→ DATA BLOCK:
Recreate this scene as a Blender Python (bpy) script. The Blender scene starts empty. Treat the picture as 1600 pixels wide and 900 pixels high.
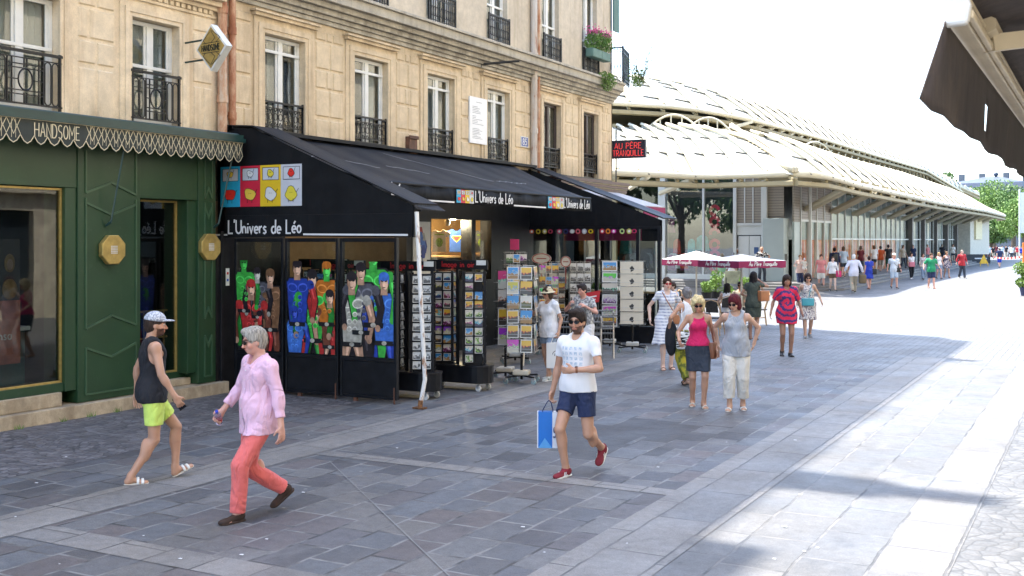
import bpy, bmesh, math, random
import numpy as np
from mathutils import Vector, Matrix, Euler
R = math.radians
random.seed(7)
scene = bpy.context.scene

# ---------------------------------------------------------------- camera
YAW = math.atan(930.0/1720.0)
cam_d = bpy.data.cameras.new("camera"); cam = bpy.data.objects.new("camera", cam_d)
scene.collection.objects.link(cam); scene.camera = cam
cam.location = (0, 0, 2.45); cam.rotation_euler = (R(90), 0, YAW)
cam_d.sensor_width = 36; cam_d.lens = 36*1720/1600.0
cam_d.shift_y = -(450-376)/1600.0
cam_d.clip_start = 0.05; cam_d.clip_end = 3000
cam_d.dof.use_dof = True; cam_d.dof.focus_distance = 15.0; cam_d.dof.aperture_fstop = 8.0

# ---------------------------------------------------------------- world, sun, exposure
SUNV = Vector((0.49, -0.04, -1.0)).normalized()       # direction the light travels
SUN_EL = math.asin(-SUNV.z); SUN_AZ = math.atan2(-SUNV.x, -SUNV.y)
world = bpy.data.worlds.new("World"); scene.world = world; world.use_nodes = True
wn = world.node_tree; bg = wn.nodes["Background"]
sky = wn.nodes.new("ShaderNodeTexSky"); sky.sky_type = 'NISHITA'; sky.sun_disc = False
sky.sun_elevation = SUN_EL; sky.sun_rotation = SUN_AZ
sky.air_density = 1.0; sky.dust_density = 1.5; sky.ozone_density = 1.0; sky.altitude = 0
wn.links.new(sky.outputs[0], bg.inputs[0]); bg.inputs[1].default_value = 0.15
sun_d = bpy.data.lights.new("sun", 'SUN'); sun = bpy.data.objects.new("sun", sun_d)
scene.collection.objects.link(sun); sun_d.energy = 2.6; sun_d.angle = R(0.6); sun_d.color = (1.0, 0.95, 0.88)
sun.rotation_euler = SUNV.to_track_quat('-Z', 'Y').to_euler(); sun.location = (-40, 10, 60)
vs = scene.view_settings; vs.view_transform = 'Standard'; vs.look = 'None'; vs.gamma = 1; vs.use_curve_mapping = False
vs.exposure = 2.55
scene.render.engine = 'CYCLES'
scene.cycles.max_bounces = 6; scene.cycles.diffuse_bounces = 3; scene.cycles.glossy_bounces = 3
scene.cycles.transmission_bounces = 6; scene.cycles.transparent_max_bounces = 12
scene.cycles.use_denoising = True; scene.cycles.sample_clamp_indirect = 6

# ---------------------------------------------------------------- calibration: a pixel of the view to a point of the place
FPX = 1720.0; HC = 2.45; YH = 376.0; _S, _C = math.sin(YAW), math.cos(YAW)
def ray(px):
    l = (px-800)/FPX
    return (-_S+l*_C, _C+l*_S)
def gnd(px, py, z=0.0):
    d = FPX*(HC-z)/(py-YH); r = ray(px); return Vector((r[0]*d, r[1]*d, z))
def onX(px, py, X):
    r = ray(px); d = X/r[0]; return Vector((X, r[1]*d, HC+(YH-py)/FPX*d))
def onY(px, py, Y):
    r = ray(px); d = Y/r[1]; return Vector((r[0]*d, Y, HC+(YH-py)/FPX*d))
def onD(px, py, d):
    r = ray(px); return Vector((r[0]*d, r[1]*d, HC+(YH-py)/FPX*d))

# ---------------------------------------------------------------- tags
def link(o): scene.collection.objects.link(o); return o
def tag(o, label=None, cat=None, group=None, kind=None):
    if label: o["label"] = label
    if cat: o["category"] = cat
    if group: o["group"] = group
    if kind: o["kind"] = kind
    return o
def empty(name, loc=(0, 0, 0), rz=0.0, label=None, cat=None, group=None):
    o = bpy.data.objects.new(name, None); link(o); o.location = loc; o.rotation_euler = (0, 0, rz)
    o.empty_display_size = 0.2
    return tag(o, label, cat, group)
def kids(o): return [c for c in scene.objects if c.parent == o]
def copy_tree(o, parent=None, loc=None, rz=None):
    c = o.copy(); link(c); c.parent = parent
    if loc is not None: c.location = loc
    if rz is not None: c.rotation_euler = (0, 0, rz)
    for k in o.children: copy_tree(k, c)
    return c

# ---------------------------------------------------------------- materials
MATS = {}
class NT:
    def __init__(s, name):
        s.m = bpy.data.materials.new(name); s.m.use_nodes = True; s.t = s.m.node_tree
        s.b = s.t.nodes["Principled BSDF"]; s.out = s.t.nodes["Material Output"]; s._co = None
    def n(s, typ, **k):
        nd = s.t.nodes.new(typ)
        for a, v in k.items():
            if a.startswith('i_'): nd.inputs[a[2:].replace('_', ' ')].default_value = v
            else: setattr(nd, a, v)
        return nd
    def l(s, a, b): s.t.links.new(a, b)
    def co(s):
        if s._co is None: s._co = s.n("ShaderNodeTexCoord").outputs["Object"]
        return s._co
    def mapping(s, scale=(1, 1, 1), rot=(0, 0, 0), loc=(0, 0, 0)):
        m = s.n("ShaderNodeMapping"); m.inputs["Scale"].default_value = scale; m.inputs["Rotation"].default_value = rot
        m.inputs["Location"].default_value = loc; s.l(s.co(), m.inputs[0]); return m.outputs[0]
    def noise(s, scale, detail=3, vec=None, rough=0.55, dist=0):
        n = s.n("ShaderNodeTexNoise"); n.inputs["Scale"].default_value = scale; n.inputs["Detail"].default_value = detail
        n.inputs["Roughness"].default_value = rough; n.inputs["Distortion"].default_value = dist
        s.l(vec or s.co(), n.inputs["Vector"]); return n.outputs["Fac"]
    def ramp(s, fac, stops, interp='LINEAR'):
        r = s.n("ShaderNodeValToRGB"); r.color_ramp.interpolation = interp
        els = r.color_ramp.elements
        while len(els) < len(stops): els.new(0.5)
        for e, (p, c) in zip(els, stops):
            e.position = p; e.color = (c[0], c[1], c[2], 1) if hasattr(c, '__len__') else (c, c, c, 1)
        s.l(fac, r.inputs[0]); return r.outputs[0]
    def mix(s, f, a, b, mode='MIX'):
        m = s.n("ShaderNodeMix", data_type='RGBA', blend_type=mode)
        for sock, v in ((m.inputs[0], f), (m.inputs[6], a), (m.inputs[7], b)):
            if hasattr(v, 'is_linked'): s.l(v, sock)
            elif hasattr(v, '__len__'): sock.default_value = (v[0], v[1], v[2], 1)
            else: sock.default_value = v
        return m.outputs[2]
    def math(s, op, a, b=0.0, c=0.0):
        m = s.n("ShaderNodeMath", operation=op)
        for sock, v in zip(m.inputs, (a, b, c)):
            if hasattr(v, 'is_linked'): s.l(v, sock)
            else: sock.default_value = v
        return m.outputs[0]
    def sep(s, vec=None):
        x = s.n("ShaderNodeSeparateXYZ"); s.l(vec or s.co(), x.inputs[0]); return x.outputs
    def comb(s, x, y, z=0.0):
        c = s.n("ShaderNodeCombineXYZ")
        for sock, v in zip(c.inputs, (x, y, z)):
            if hasattr(v, 'is_linked'): s.l(v, sock)
            else: sock.default_value = v
        return c.outputs[0]
    def bump(s, h, strength=0.3, dist=0.01):
        b = s.n("ShaderNodeBump"); b.inputs["Strength"].default_value = strength; b.inputs["Distance"].default_value = dist
        s.l(h, b.inputs["Height"]); s.l(b.outputs[0], s.b.inputs["Normal"])
    def set(s, col=None, rough=None, metal=None, **k):
        for nm, v in (("Base Color", col), ("Roughness", rough), ("Metallic", metal)):
            if v is None: continue
            if hasattr(v, 'is_linked'): s.l(v, s.b.inputs[nm])
            elif hasattr(v, '__len__'): s.b.inputs[nm].default_value = (v[0], v[1], v[2], 1)
            else: s.b.inputs[nm].default_value = v
        for a, v in k.items(): s.b.inputs[a.replace('_', ' ')].default_value = v
        return s.m

def pm(name, col, rough=0.6, var=0.12, scale=4.0, bump=0.15, bscale=60.0, metal=0.0, bdist=0.004, dirt=None, **k):
    """plain procedural paint / stone / cloth: colour with soft variation and a fine bump"""
    if name in MATS: return MATS[name]
    t = NT(name); f = t.noise(scale, 4)
    lo = [max(0, c*(1-var*1.6)) for c in col]; hi = [min(1, c*(1+var)) for c in col]
    c = t.ramp(f, [(0.3, lo), (0.7, hi)])
    if dirt:
        g = t.noise(scale*0.35, 6, rough=0.7); c = t.mix(t.ramp(g, [(0.5, 0.0), (0.75, dirt[1])]), c, dirt[0])
    if bump: t.bump(t.noise(bscale, 3), bump, bdist)
    MATS[name] = t.set(c, rough, metal, **k); return MATS[name]

def glass_mat(name, tint=(0.02, 0.03, 0.03), rough=0.02, alpha=0.35, ior=1.5, graze=1.0):
    """window glass: clear sheet that reflects, with a slight tint"""
    if name in MATS: return MATS[name]
    t = NT(name); nt = t.t
    tr = t.n("ShaderNodeBsdfTransparent"); tr.inputs[0].default_value = (0.9*(1-alpha)+tint[0], 0.93*(1-alpha)+tint[1], 0.92*(1-alpha)+tint[2], 1)
    gl = t.n("ShaderNodeBsdfGlossy"); gl.inputs["Roughness"].default_value = rough; gl.inputs[0].default_value = (1, 1, 1, 1)
    lw = t.n("ShaderNodeLayerWeight"); lw.inputs[0].default_value = .5; f0 = ((ior-1)/(ior+1))**2
    frs = t.math('ADD', t.math('MULTIPLY', t.math('POWER', lw.outputs["Facing"], 5.0), (1-f0)*graze), f0)
    n = t.noise(0.9, 2); bp = t.n("ShaderNodeBump"); bp.inputs["Strength"].default_value = 0.03; bp.inputs["Distance"].default_value = 0.05
    nt.links.new(n, bp.inputs["Height"]); nt.links.new(bp.outputs[0], gl.inputs["Normal"])
    mx = t.n("ShaderNodeMixShader"); nt.links.new(frs, mx.inputs[0]); nt.links.new(tr.outputs[0], mx.inputs[1]); nt.links.new(gl.outputs[0], mx.inputs[2])
    nt.links.new(mx.outputs[0], t.out.inputs[0]); MATS[name] = t.m; return t.m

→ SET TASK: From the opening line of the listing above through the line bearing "scene = bpy.context.scene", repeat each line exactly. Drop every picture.

→ CORRECT OUTPUT:
Recreate this scene as a Blender Python (bpy) script. The Blender scene starts empty. Treat the picture as 1600 pixels wide and 900 pixels high.
import bpy, bmesh, math, random
import numpy as np
from mathutils import Vector, Matrix, Euler
R = math.radians
random.seed(7)
scene = bpy.context.scene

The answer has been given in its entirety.